The biggest issue I have with this book is that it seems to contain a current of misanthropy under the surface. Camille and Sailor (and pretty much all the other zookeepers, to the extent that any of them appear on the page) have an overwhelming, almost fanatical obsession with animals, which at times overlaps with their ambivalence or outright disdain for other human beings.
One of the background elements of the book is that the zoo is subject to attacks from political activists who (quite understandably) object to the outrageous expenditure of money to keep a few animals alive and comfortable while humanity starves and suffocates in a deteriorating environment. The characters occasionally discuss this, referring to them as terrorists or otherwise unstable people. At one point in the novel, Camille (a somehow naively cynical person who believes strongly in preserving the status quo) laments that while she understands the plight of these people who are suffering, she simply doesn't think about it much because she doesn't have to see it. She only cares about animals because that’s what she sees.
This misanthropy allows the characters to casually dismiss the structural problems that created the very conditions that underly both human and animal suffering. They pay some thin lip service to "late stage capitalism", without ever interrogating that thought more closely, or doing anything about it. In fact, the extent of the book's "radical action" is Sailor's (the "action" person) idea to free animals from the zoo into the wild. Setting aside the fact that the whole reason the animals are in the zoo in the first place is that the rest of their species died in the wild, the ultimate conclusion of this plan is somehow even more nonsensical. But I won't spoil it for those who do want to read the book.
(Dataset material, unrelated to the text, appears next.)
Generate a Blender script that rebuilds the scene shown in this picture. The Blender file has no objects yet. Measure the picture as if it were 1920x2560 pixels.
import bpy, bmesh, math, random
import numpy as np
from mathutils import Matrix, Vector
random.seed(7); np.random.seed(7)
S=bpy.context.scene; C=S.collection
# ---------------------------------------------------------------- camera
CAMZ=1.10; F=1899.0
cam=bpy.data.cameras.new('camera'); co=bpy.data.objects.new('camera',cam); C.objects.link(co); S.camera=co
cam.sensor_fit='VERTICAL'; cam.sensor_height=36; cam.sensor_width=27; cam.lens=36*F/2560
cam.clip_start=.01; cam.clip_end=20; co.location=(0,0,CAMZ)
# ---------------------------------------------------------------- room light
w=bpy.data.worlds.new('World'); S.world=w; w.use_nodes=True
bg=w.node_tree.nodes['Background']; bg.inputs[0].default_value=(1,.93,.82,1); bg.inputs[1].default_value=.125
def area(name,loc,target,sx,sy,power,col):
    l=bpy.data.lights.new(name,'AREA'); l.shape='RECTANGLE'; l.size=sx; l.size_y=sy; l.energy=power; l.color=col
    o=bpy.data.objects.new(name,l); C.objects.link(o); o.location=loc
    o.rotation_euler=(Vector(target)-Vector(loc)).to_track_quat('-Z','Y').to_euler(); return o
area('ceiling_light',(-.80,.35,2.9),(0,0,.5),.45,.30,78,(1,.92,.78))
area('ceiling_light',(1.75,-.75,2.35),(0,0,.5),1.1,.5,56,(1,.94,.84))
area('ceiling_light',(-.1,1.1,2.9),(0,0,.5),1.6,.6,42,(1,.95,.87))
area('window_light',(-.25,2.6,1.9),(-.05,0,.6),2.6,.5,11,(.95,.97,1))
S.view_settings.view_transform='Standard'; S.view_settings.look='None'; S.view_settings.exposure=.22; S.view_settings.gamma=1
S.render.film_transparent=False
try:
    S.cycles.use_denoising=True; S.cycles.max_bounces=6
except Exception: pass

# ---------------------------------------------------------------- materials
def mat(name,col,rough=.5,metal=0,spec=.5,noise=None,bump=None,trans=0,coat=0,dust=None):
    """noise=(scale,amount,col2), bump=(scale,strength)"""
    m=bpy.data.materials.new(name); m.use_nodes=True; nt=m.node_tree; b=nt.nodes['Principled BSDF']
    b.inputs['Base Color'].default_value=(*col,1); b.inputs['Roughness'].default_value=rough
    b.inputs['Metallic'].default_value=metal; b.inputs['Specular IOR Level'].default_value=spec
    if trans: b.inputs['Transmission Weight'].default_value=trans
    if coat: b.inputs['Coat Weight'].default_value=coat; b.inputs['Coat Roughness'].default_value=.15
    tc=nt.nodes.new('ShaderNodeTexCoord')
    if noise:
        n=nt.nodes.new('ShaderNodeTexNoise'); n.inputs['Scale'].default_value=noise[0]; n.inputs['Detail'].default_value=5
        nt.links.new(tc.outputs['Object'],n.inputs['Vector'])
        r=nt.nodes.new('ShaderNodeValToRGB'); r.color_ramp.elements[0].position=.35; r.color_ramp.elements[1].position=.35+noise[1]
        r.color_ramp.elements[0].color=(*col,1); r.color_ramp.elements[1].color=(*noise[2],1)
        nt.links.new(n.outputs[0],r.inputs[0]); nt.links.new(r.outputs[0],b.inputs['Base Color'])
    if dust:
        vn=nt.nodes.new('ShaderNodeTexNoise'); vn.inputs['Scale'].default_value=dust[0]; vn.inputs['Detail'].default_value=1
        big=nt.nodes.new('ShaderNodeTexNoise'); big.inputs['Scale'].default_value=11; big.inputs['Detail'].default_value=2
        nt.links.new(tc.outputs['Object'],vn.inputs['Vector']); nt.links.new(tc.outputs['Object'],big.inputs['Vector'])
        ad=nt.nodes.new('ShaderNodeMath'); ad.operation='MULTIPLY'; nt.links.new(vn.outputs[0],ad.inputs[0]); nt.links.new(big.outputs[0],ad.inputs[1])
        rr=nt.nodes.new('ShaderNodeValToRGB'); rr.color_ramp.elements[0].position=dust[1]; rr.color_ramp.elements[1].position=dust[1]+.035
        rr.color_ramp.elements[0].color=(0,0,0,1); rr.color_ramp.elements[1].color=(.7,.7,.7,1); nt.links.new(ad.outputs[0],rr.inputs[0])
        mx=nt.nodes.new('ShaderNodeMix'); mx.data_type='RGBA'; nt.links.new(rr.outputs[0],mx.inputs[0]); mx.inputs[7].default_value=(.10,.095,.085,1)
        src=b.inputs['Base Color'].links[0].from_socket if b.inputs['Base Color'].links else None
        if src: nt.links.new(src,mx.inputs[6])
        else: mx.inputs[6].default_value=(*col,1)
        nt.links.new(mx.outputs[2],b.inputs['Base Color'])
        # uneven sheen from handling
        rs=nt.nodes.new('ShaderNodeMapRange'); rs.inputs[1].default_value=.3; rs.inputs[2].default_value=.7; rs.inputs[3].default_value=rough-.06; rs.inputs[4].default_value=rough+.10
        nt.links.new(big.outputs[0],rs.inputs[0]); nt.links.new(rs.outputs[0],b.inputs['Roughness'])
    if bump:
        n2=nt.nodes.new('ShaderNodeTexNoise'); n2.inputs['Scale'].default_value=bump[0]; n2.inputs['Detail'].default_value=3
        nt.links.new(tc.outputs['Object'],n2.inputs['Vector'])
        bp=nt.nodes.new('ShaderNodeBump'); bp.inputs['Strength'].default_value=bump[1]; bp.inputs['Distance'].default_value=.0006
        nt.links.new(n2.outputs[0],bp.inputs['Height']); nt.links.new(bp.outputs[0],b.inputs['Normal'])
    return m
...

If I'm being harsh it's because I believe these ideas to be very harmful in their inability to offer a critique of our current system, instead succumbing to a bleak fatalism in the acceptance that nothing can be done, and therefore only solace is to escape into an internal world of numbness and submission.
There are other issues I had with the book too. Thinly developed characters, inconsistent plot elements, and a length that could have been cut down substantially all frequently took me out of the reading. Perhaps the most telling part of the novel was when Sailor implores Camille to "imagine a better world", the irony being that there is clearly not a better world on offer anywhere in the book.